Itulah mengapa manusia diciptakan lengkap dengan sisi emosional berbeda pula. Tak jarang, emosi yang terpendam membuat orang jadi tidak apa adanya. Dengan kata lain, menambah beban pikiran sebab berpura-pura.
Untuk itu, dibanding terus berpikir bahwa berpikir positif selalu yang terbaik, mengekspresikan perasaan dengan jujur lebih penting. Dr Brinkmann percaya kebenaran tersebut. "Pikiran dan emosi kita harus mencerminkan dunia. Ketika sesuatu yang buruk terjadi, kita harus diizinkan untuk memiliki pikiran dan perasaan negatif, karena begitulah cara manusia memahami dunia," katanya.
Sayangnya, tuntutan dan penempatan yang salah akan aturan berpikir serta bersikap positif, justru membuat kita kehilangan jati diri. Pun abai pada sisi negatif.

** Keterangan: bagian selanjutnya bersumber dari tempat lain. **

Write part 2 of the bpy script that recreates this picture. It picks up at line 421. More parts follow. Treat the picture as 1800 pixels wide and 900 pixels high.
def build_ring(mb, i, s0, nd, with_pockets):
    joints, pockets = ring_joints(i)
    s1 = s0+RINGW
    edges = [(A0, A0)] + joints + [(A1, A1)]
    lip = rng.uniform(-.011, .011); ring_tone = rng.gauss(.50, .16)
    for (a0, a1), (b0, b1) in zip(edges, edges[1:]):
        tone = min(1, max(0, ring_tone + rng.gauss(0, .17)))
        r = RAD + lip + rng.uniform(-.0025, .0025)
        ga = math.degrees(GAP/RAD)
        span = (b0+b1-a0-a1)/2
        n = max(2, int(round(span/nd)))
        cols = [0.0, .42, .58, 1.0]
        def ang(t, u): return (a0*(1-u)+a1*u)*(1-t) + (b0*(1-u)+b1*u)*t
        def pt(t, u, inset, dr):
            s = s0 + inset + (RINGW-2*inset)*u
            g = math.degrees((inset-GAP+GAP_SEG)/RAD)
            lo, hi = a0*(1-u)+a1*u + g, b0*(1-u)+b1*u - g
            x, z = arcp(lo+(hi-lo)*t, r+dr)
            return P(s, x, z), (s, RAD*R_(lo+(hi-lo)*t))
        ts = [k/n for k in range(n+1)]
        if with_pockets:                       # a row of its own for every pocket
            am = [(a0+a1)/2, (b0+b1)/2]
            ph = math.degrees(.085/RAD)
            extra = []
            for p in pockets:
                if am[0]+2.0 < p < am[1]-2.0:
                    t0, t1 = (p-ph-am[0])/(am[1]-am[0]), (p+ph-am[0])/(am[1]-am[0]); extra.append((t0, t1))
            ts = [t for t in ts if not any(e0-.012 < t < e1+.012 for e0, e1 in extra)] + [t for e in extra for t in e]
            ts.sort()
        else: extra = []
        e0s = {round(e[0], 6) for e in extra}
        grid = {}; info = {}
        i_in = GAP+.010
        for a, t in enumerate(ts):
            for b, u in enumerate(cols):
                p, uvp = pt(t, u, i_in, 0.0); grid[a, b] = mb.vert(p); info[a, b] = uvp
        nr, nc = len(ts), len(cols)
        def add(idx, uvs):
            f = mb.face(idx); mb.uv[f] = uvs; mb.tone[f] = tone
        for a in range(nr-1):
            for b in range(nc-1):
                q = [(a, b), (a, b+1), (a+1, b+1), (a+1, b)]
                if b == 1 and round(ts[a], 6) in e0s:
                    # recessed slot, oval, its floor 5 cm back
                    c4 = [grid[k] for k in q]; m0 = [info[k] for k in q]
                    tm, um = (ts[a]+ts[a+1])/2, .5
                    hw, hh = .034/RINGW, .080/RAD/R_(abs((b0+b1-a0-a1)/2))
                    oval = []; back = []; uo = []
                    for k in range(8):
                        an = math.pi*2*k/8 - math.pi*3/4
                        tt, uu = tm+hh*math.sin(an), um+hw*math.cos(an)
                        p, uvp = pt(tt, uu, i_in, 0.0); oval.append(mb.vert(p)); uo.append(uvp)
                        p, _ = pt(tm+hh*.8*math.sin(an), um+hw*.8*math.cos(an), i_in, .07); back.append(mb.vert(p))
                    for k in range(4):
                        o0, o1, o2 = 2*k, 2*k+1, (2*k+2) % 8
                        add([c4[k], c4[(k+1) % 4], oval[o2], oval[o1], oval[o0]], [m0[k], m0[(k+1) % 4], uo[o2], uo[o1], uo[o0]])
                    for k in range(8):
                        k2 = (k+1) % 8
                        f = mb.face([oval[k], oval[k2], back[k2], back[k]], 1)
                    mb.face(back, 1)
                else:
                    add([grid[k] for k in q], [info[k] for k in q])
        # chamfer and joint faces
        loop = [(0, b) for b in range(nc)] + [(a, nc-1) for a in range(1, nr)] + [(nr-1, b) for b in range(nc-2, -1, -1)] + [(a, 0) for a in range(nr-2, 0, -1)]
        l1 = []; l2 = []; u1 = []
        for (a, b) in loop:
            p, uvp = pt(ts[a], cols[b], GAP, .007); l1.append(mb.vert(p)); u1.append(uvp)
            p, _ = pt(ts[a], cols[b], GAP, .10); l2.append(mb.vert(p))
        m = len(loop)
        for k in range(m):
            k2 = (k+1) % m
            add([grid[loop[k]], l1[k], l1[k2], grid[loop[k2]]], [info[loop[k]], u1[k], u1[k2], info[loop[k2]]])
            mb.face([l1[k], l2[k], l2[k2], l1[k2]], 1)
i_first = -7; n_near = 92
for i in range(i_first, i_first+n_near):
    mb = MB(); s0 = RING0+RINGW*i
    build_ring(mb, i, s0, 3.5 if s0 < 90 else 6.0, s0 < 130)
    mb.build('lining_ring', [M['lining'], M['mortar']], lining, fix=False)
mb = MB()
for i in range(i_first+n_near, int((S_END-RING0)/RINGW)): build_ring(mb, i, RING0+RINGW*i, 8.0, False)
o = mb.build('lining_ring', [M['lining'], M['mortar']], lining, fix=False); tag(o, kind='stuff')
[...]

Contohnya begini, saat dirundung masalah seperti tenggat waktu menumpuk, hasil kerja buruk, atau ribut dengan pasangan, lalu Anda bilang, "Semuanya baik-baik saja", ini cuma jadi cara meyakinkan diri. Atau mudahnya, pembenaran akan kesalahan, yang mungkin, tanpa Anda benar-benar melakukan perbaikan.
Padahal, seperti dijelaskan Dr. Brinkmann, emosi negatif memainkan peran penting dan sehat dalam bagaimana kita memahami dan bereaksi terhadap dunia. Rasa bersalah dan malu penting untuk membangun moralitas, sedangkan kemarahan adalah respons yang sah untuk ketidakadilan. Sementara kesedihan membantu kita melalui proses tragedi.
Solusi berpikir negatif, bukan dihilangkan tapi diseimbangkan
Forbes menyebutkan, berpikir positif merupakan hal kontraproduktif. Alasannya, sama dengan pendapat Dr. Brinkmann, tidak ada satu panduan pas untuk menghadapi berbagai situasi. Baik dalam kepemimpinan, atau kehidupan.
Menghilangkannya hanya menambah beban pikiran. Sebab selain mengatasi hambatan yang sedang dihadapi, Anda juga perlu bergulat dengan pikiran negatif itu sendiri.
Daripada memaksakan berpikir positif, optimis, ditambah (pura-pura) memperlihatkan kebahagiaan, sebenarnya ada cara yang lebih baik untuk menghadapi permasalahan. Para ahli menyebutnya kelincahan emosional (Emotional Agility). Yakni kemampuan Anda untuk menyadari dan menerima segala macam pergeseran dalam berpikir dan emosi yang dibuat.
Dalam Harvard Business Review, terungkap fakta yang jadi alasan pebisnis sukses dunia menghadapi kesulitan. Bukan karena memiliki pikiran negatif, melainkan terhambat pikiran positif.
Menurut penulis, dua psikolog Susan David dan Christina Congleton, pemimpin sukses tidak mencoba menekan pengalaman batinnya. Sebaliknya, menyadari kenyataan yang sedang terjadi. Dengan cara ini, mereka terhindar dari membutakan diri terhadap hal-hal buruk hanya karena takut menyakiti dirinya.
Itulah mengapa sangat penting menciptakan kelincahan emosional. Jika Anda menolak berpikir negatif dengan mencoba konstan berpikir positif, ini cuma menciptakan pertahanan diri tanpa menghilangkannya. Yang terjadi justru, Anda merasa tidak aman, lebih banyak cemas, mengalami ketidakpastian, dan sulit bahagia.
Selain kelincahan emosional, spesialis psikologi motivasi Gabriele Oettingen juga pernah mengembangkan teknik yang disebut mental kontras. Yakni teknik yang digunakan untuk menyeimbangkan pikiran negatif-positif. Singkatnya, teknik ini membayangkan manfaat mencapai suatu tujuan tertentu, diikuti dengan membayangkan rintangan dan kesulitan yang mungkin menghalangi menyelesaikan tujuan Anda.
Jadi, jika Anda punya masalah, sedang cemas atau takut, coba bayangkan kedua sisi positif dan negatifnya. Agar pikiran tak terbebani dan Anda siap menghadapi tantangan.